React Norway 2019 (Notes)

I attended React Norway 2019, an event targeted towards sharing the latest techniques and best practices in the React community. This was my first non north-american conference that I attend. Looking back, I enjoyed the conference a lot. The event was well organized, had a good line-up of speakers, and was in a beautiful venue. Unfortunately, there doesn’t seem to be any video recordings of the talk for this year’s conference. I decided to share my notes in case someone else finds them useful.

Curious Cases of GraphQL (Nader Dabit)

Nader spoke about how developers are using GraphQL as an API gateway to accomplish things that you may have never thought possible. Nader dug into the code of a couple of applications that uses GraphQL and went thought the steps of modelling the data and defining the schema type & operations.

  • GraphQL Real-time Drawing Canvas
  • GraphQL Image Rekognition
  • Real-time Q & A in Markdown
  • Real-time Music Collaboration
  • GraphQL text to audio translation

The source code for the demos can be found here.

Using React in large teams (Kåre Høvik)

What Kåre does at Microsoft:

  • Everything people related
  • Office, outlook, etc.
  • Deliver the front-end

Evaluating React:

  • Clean programming model
  • Decent performance
  • Allowed usage of Typescript
  • Functional coding style
  • Crappy license


  • React - flux
  • Typescript
  • Gulp
  • Git

2017 (going native):

  • React native to reuse code from web (70% of the web code is now shared with react native)
  • Common repo for native
  • First attempt to monorepo
    • Less maintenance overhead
    • More reliable tools
    • Easier package integration (no more version mess)

Monorepo benefits:

  • Less maintenance overhead
  • Easier package integration (no more version mess)
  • More reliable tools

Key learning:

  • Increased knowledge sharing between teams/products
  • Increased developer flexibility
  • Shorter ramp up time - no longer need to learn other JS frameworks (React is only a library)
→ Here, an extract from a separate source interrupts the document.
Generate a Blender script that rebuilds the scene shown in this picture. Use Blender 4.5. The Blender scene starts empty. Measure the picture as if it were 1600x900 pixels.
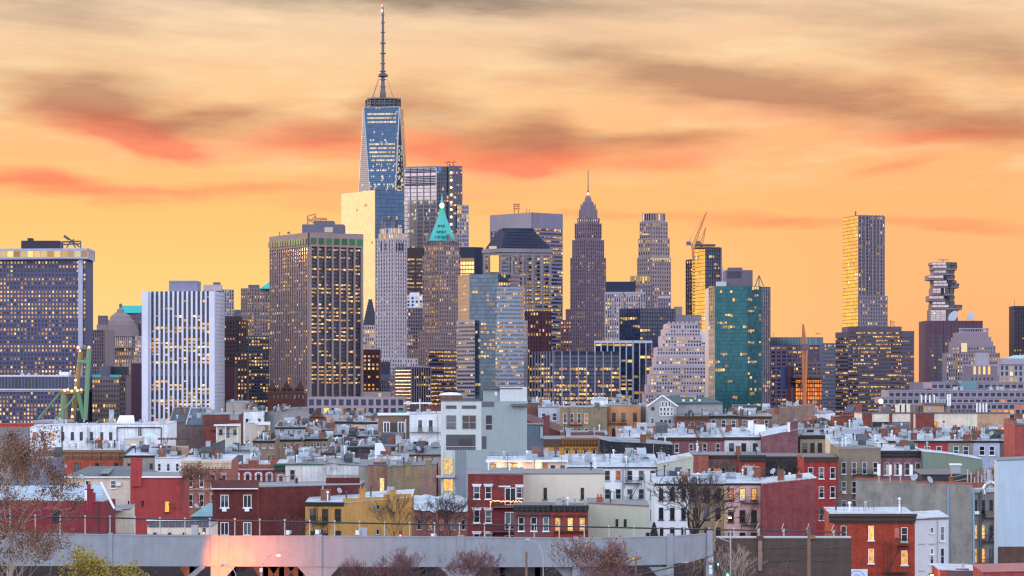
import bpy, math, random
from mathutils import Vector, Matrix
C = bpy.context.scene
COL = C.collection
R = random.Random(7)
F, CX, HY, CAMZ = 4800.0, 800.0, 600.0, 28.0

# ---------------------------------------------------------------- camera
cam_d = bpy.data.cameras.new('camera')
cam = bpy.data.objects.new('camera', cam_d)
COL.objects.link(cam)
cam.location = (0, 0, CAMZ)
cam.rotation_euler = (math.pi/2, 0, 0)
cam_d.sensor_width = 36.0
cam_d.lens = 36.0*F/1600.0
cam_d.shift_y = 150.0/1600.0
cam_d.clip_start = 1.0
cam_d.clip_end = 60000.0
C.camera = cam

# ---------------------------------------------------------------- exposure, sampling
C.view_settings.view_transform = 'Standard'
C.view_settings.look = 'None'
C.view_settings.exposure = 0.0
C.view_settings.gamma = 1.0
C.view_settings.use_curve_mapping = False
C.render.engine = 'CYCLES'
C.cycles.max_bounces = 5
C.cycles.diffuse_bounces = 2
C.cycles.glossy_bounces = 3
C.cycles.transparent_max_bounces = 4
C.cycles.caustics_reflective = False
C.cycles.caustics_refractive = False
C.cycles.sample_clamp_indirect = 4.0
C.cycles.use_denoising = True
C.cycles.denoiser = 'OPENIMAGEDENOISE'
C.cycles.denoising_input_passes = 'RGB_ALBEDO_NORMAL'
C.cycles.denoising_prefilter = 'ACCURATE'
C.cycles.pixel_filter_type = 'BLACKMAN_HARRIS'
C.cycles.filter_width = 1.3

# ---------------------------------------------------------------- sun: the last warm light, low in the west
SUN_EL, SUN_AZ = math.radians(5), math.radians(-45)      # azimuth from +Y (the way the camera looks), west is left
sun_d = bpy.data.lights.new('sun', 'SUN')
sun_d.energy = 2.0
sun_d.color = (1.0, 0.52, 0.24)
sun_d.angle = math.radians(11)
sun = bpy.data.objects.new('sun', sun_d)
COL.objects.link(sun)
sdir = Vector((math.sin(SUN_AZ)*math.cos(SUN_EL), math.cos(SUN_AZ)*math.cos(SUN_EL), math.sin(SUN_EL)))
sun.rotation_euler = (-sdir).to_track_quat('-Z', 'Y').to_euler()

# ---------------------------------------------------------------- sky
world = bpy.data.worlds.new('World')
C.world = world
world.use_nodes = True
wt = world.node_tree
wt.nodes.clear()
class NB:
    """small expression helper for node trees"""
    def __init__(s, t): s.t = t
    def n(s, kind, **kw):
        x = s.t.nodes.new(kind)
        for k, v in kw.items(): setattr(x, k, v)
        return x
    def put(s, sock, v):
        if hasattr(v, 'is_output'): s.t.links.new(v, sock)
        else: sock.default_value = v
    def m(s, op, a, b=0.0, c=None, clamp=False):
        x = s.n('ShaderNodeMath', operation=op); x.use_clamp = clamp
        s.put(x.inputs[0], a); s.put(x.inputs[1], b)
        if c is not None: s.put(x.inputs[2], c)
        return x.outputs[0]
    def mix(s, f, a, b, blend='MIX'):
        x = s.n('ShaderNodeMix', data_type='RGBA', blend_type=blend)
        s.put(x.inputs[0], f)
        for i, v in ((6, a), (7, b)):
            s.put(x.inputs[i], v if hasattr(v, 'is_output') else (v[0], v[1], v[2], 1.0))
        return x.outputs[2]
    def ramp(s, f, stops, interp='LINEAR'):
        x = s.n('ShaderNodeValToRGB'); e = x.color_ramp.elements; x.color_ramp.interpolation = interp
        while len(e) < len(stops): e.new(0.5)
        for i, (p, c) in enumerate(stops):
            e[i].position = p
            e[i].color = (c, c, c, 1) if not isinstance(c, tuple) else (c[0], c[1], c[2], 1)
        s.put(x.inputs[0], f)
        return x.outputs[0]
    def noise(s, vec, scale, detail=4.0, rough=0.55):
        x = s.n('ShaderNodeTexNoise'); s.put(x.inputs['Vector'], vec)
        x.inputs['Scale'].default_value = scale; x.inputs['Detail'].default_value = detail
        x.inputs['Roughness'].default_value = rough
        return x.outputs[0]
    def xyz(s, x, y, z):
        q = s.n('ShaderNodeCombineXYZ')
        for i, v in enumerate((x, y, z)): s.put(q.inputs[i], v)
        return q.outputs[0]
    def sep(s, v):
        q = s.n('ShaderNodeSeparateXYZ'); s.put(q.inputs[0], v)
        return q.outputs[0], q.outputs[1], q.outputs[2]
def srgb(r, g, b):
    f = lambda c: c/255/12.92 if c <= 10 else ((c/255+0.055)/1.055)**2.4
    return (f(r), f(g), f(b))
w = NB(wt)
tc = w.n('ShaderNodeTexCoord')
dx, dy, dz = w.sep(tc.outputs['Generated'])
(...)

Ecommerce with React and fast performance (Håkoon Gullord Krogh)

Why build yourself when you have Shopify and friends?

  • Enables you to custom tailor it to your customers
  • Makes you stand out
  • Allows your site to be discovered


  • Good URL for SEO performance:
    • A bad URL is one with too many backslashes
    • Use hyphens, not slashes unless they’re a critical part of the product or category
    • Use words not numbers
      • Don’t - teddy-bear?id=54321
      • Do - teddy-bear/dingo
  • E-commerce better with server-side rendering (SSR)
    • SPA is relatively new. Not all crawlers are configured to handle single page applications (SPA)
    • Social media crawlers are bad with SPA
    • Google is able to crawl SPAs


  • Time between the first meaningful paint and time to interactive is your application’s biggest lie
    • Elements are displayed but clicks won’t work
    • Scroll is sluggish
  • If you are running an e-commerce site, then you probably want some buttons to react right away. A button like “BUY” should work without having to wait and click again.

Building a typed and code split Redux store (Matthew Gerstman)
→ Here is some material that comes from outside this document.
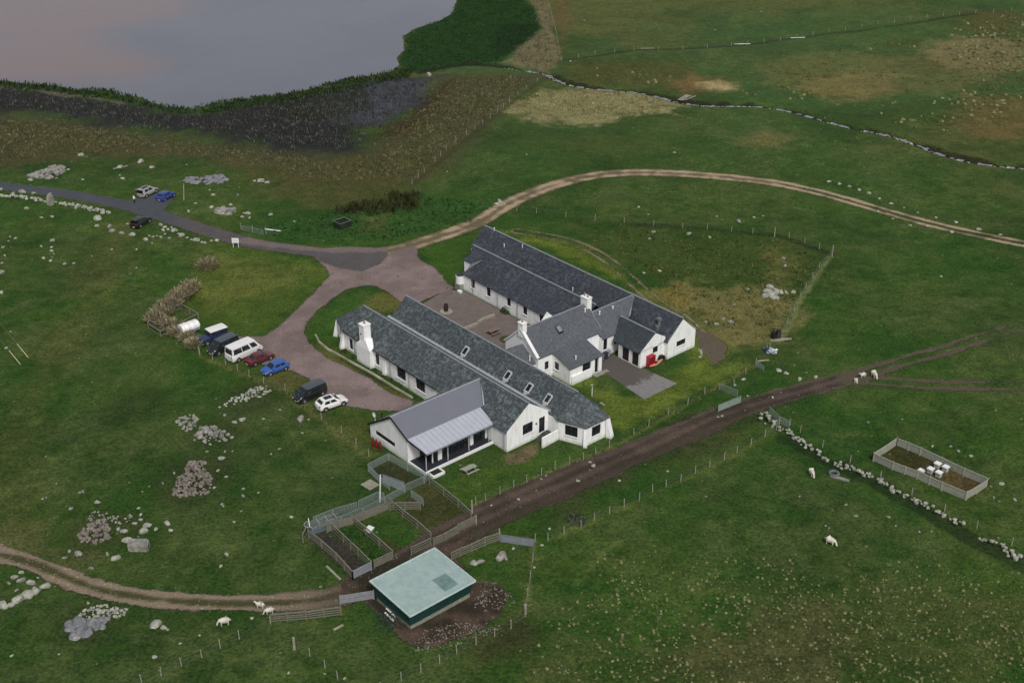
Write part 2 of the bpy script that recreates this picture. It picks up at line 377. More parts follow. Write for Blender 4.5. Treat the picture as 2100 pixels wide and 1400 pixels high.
# marsh by the loch
patch(P([(-80, 215), (0, 230), (200, 258), (400, 285), (560, 305), (640, 316), (745, 316), (800, 250), (860, 205), (900, 165), (1000, 150), (1060, 152), (1120, 157), (1040, 230), (960, 286), (900, 338), (850, 378),
         (700, 385), (600, 372), (500, 350), (420, 330), (300, 322), (120, 325), (0, 352), (-80, 365)]), L(72, 73, 46), 3.0, 2.6)
patch(P([(-60, 255), (120, 275), (260, 300), (380, 318), (300, 330), (120, 330), (-60, 372)]), L(72, 70, 42), 4, 3, .6)
patch(P([(450, 330), (640, 345), (700, 320), (830, 300), (880, 330), (850, 380), (860, 410), (700, 440), (560, 400)]), L(74, 74, 40), 5, 3, .7)
patch(P([(850, 200), (930, 160), (905, 210), (890, 250), (840, 275), (760, 290), (760, 262), (830, 235)]), L(54, 42, 26), 4, 2, .8)
patch(P([(-80, 165), (0, 178), (120, 186), (250, 206), (330, 220), (400, 230), (520, 212), (640, 190), (760, 166), (830, 154), (905, 158), (868, 190), (850, 220), (800, 248), (752, 262), (742, 305),
         (700, 315), (600, 310), (480, 296), (400, 285), (300, 270), (200, 254), (100, 240), (-80, 222)]), L(44, 45, 44), 4.0, 2.8)
patch(P([(650, 195), (760, 172), (880, 160), (870, 185), (845, 215), (790, 245), (735, 255), (670, 245)]), L(76, 80, 92), 4, 2, .7)
patch(P([(540, 200), (640, 185), (740, 178), (760, 215), (700, 245), (600, 250)]), L(38, 42, 26), 2, 1.5, .8)
patch(sd_line(X, Y, px2w([(-60, 172), (60, 182), (160, 196), (250, 212)]), 1.0)[0], L(120, 112, 96), 1.0, 1, .6)
patch(P([(826, 150), (812, 118), (830, 98), (830, 70), (900, 38), (930, 22), (938, -20), (1040, -30), (1100, 20), (1112, 55), (1092, 80), (1062, 100), (1030, 126), (950, 136), (880, 146)]), L(33, 60, 25), 1.5, .8)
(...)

  • Redux - statement management system for React applications.
  • Code-split your store to minimize the amount of JavaScript served
    • Asynchronously register reducers - allows to async load code associated with those reducers

React Advanced Patterns (Manjula Dube)

Manjula goes over a list of react patterns. The list of the patterns discussed can be found here.

Don’t build that app! (Luke Jackson)

Luke does a lot of prototyping at work:

  • Has to pull hundred dependencies
  • npx create-react-app results in around 200mb on disk for every app

This is not sustainable for a 128gb hard drive. Luke shows how you can build React applications without a build step simply by relying on ES modules and on tagged template literals. See the demo of a React app without node_modules, webpack, and babel.
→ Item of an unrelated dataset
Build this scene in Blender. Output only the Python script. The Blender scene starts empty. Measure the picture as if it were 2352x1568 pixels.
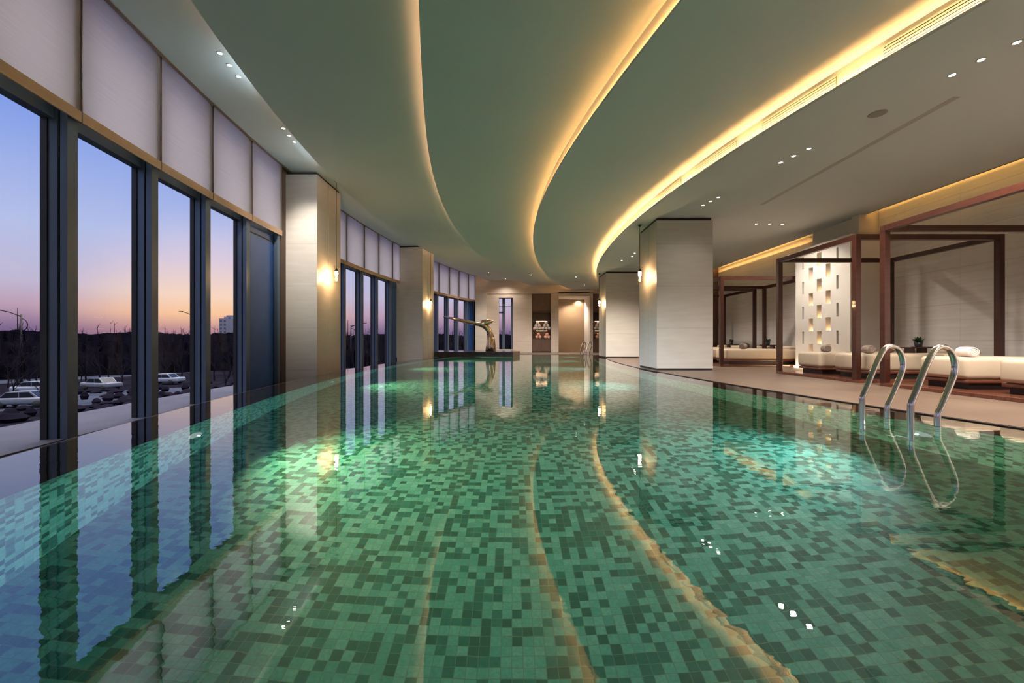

Be a React a11y: Making React applications work for everyone (Yuraima Estevez)

Accessibility - any website that is designed and developed so that people with disabilities can use them.

Why is it important?

  • Equal access and equal opportunity
  • $$$ (e.g., Target got sued for 6 million dollars)
  • It’s the right thing to do

A11y Principles:

  1. Perceivable
  2. Operable
  3. Understandable
  4. Robust


  • Information and UI components must be presentable to users in ways they can perceive (e.g., screen reader). For example, provide text alternatives for any non-text content. Set the “alt” attribute in all image elements.


  • Keyboard accessible
  • Manage keyboardd focus


  • Provide input assistance
  • Label your form fields
  • Identify input errors when they occur. For example, when there is a error message, set focus on error message. If more than one error, you can default to the first error message on that form. That way the user is able to tab into the other error messages and fix those errors.


  • Content must be interpreted by a wide variety of user agents, including assistive technologies. Make sure your markup is validated and elements are used according to their specifications. For example, do not use a div as the direct child of a ol element. That’s invalid code. There is possibility of breaking functionality for our assistive technology. To remove this issue, we can use react fragments to replace the div.